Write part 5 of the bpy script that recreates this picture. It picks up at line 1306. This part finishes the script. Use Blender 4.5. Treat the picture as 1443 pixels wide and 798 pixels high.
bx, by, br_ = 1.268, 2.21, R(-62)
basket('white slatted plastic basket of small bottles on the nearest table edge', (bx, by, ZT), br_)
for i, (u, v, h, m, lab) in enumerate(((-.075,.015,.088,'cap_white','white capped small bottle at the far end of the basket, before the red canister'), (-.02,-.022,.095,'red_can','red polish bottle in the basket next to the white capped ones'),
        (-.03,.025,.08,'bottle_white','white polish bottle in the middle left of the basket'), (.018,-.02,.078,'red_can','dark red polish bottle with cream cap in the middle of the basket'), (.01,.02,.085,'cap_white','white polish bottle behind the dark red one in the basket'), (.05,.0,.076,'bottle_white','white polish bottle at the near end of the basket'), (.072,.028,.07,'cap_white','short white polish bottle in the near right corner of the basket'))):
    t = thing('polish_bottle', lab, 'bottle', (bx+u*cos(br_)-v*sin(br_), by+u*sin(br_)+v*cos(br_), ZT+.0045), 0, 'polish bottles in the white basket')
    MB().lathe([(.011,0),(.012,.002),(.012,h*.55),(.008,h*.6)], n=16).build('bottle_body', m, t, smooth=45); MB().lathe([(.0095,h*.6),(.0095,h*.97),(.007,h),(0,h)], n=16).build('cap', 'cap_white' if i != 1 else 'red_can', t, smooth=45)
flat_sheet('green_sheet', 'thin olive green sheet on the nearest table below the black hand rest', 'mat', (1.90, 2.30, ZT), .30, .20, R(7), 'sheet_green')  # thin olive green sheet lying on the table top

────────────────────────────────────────

Exercise requirements —
Quote the material exactly, leaving nothing out.

Task solution —
Write part 5 of the bpy script that recreates this picture. It picks up at line 1306. This part finishes the script. Use Blender 4.5. Treat the picture as 1443 pixels wide and 798 pixels high.
bx, by, br_ = 1.268, 2.21, R(-62)
basket('white slatted plastic basket of small bottles on the nearest table edge', (bx, by, ZT), br_)
for i, (u, v, h, m, lab) in enumerate(((-.075,.015,.088,'cap_white','white capped small bottle at the far end of the basket, before the red canister'), (-.02,-.022,.095,'red_can','red polish bottle in the basket next to the white capped ones'),
        (-.03,.025,.08,'bottle_white','white polish bottle in the middle left of the basket'), (.018,-.02,.078,'red_can','dark red polish bottle with cream cap in the middle of the basket'), (.01,.02,.085,'cap_white','white polish bottle behind the dark red one in the basket'), (.05,.0,.076,'bottle_white','white polish bottle at the near end of the basket'), (.072,.028,.07,'cap_white','short white polish bottle in the near right corner of the basket'))):
    t = thing('polish_bottle', lab, 'bottle', (bx+u*cos(br_)-v*sin(br_), by+u*sin(br_)+v*cos(br_), ZT+.0045), 0, 'polish bottles in the white basket')
    MB().lathe([(.011,0),(.012,.002),(.012,h*.55),(.008,h*.6)], n=16).build('bottle_body', m, t, smooth=45); MB().lathe([(.0095,h*.6),(.0095,h*.97),(.007,h),(0,h)], n=16).build('cap', 'cap_white' if i != 1 else 'red_can', t, smooth=45)
flat_sheet('green_sheet', 'thin olive green sheet on the nearest table below the black hand rest', 'mat', (1.90, 2.30, ZT), .30, .20, R(7), 'sheet_green')  # thin olive green sheet lying on the table top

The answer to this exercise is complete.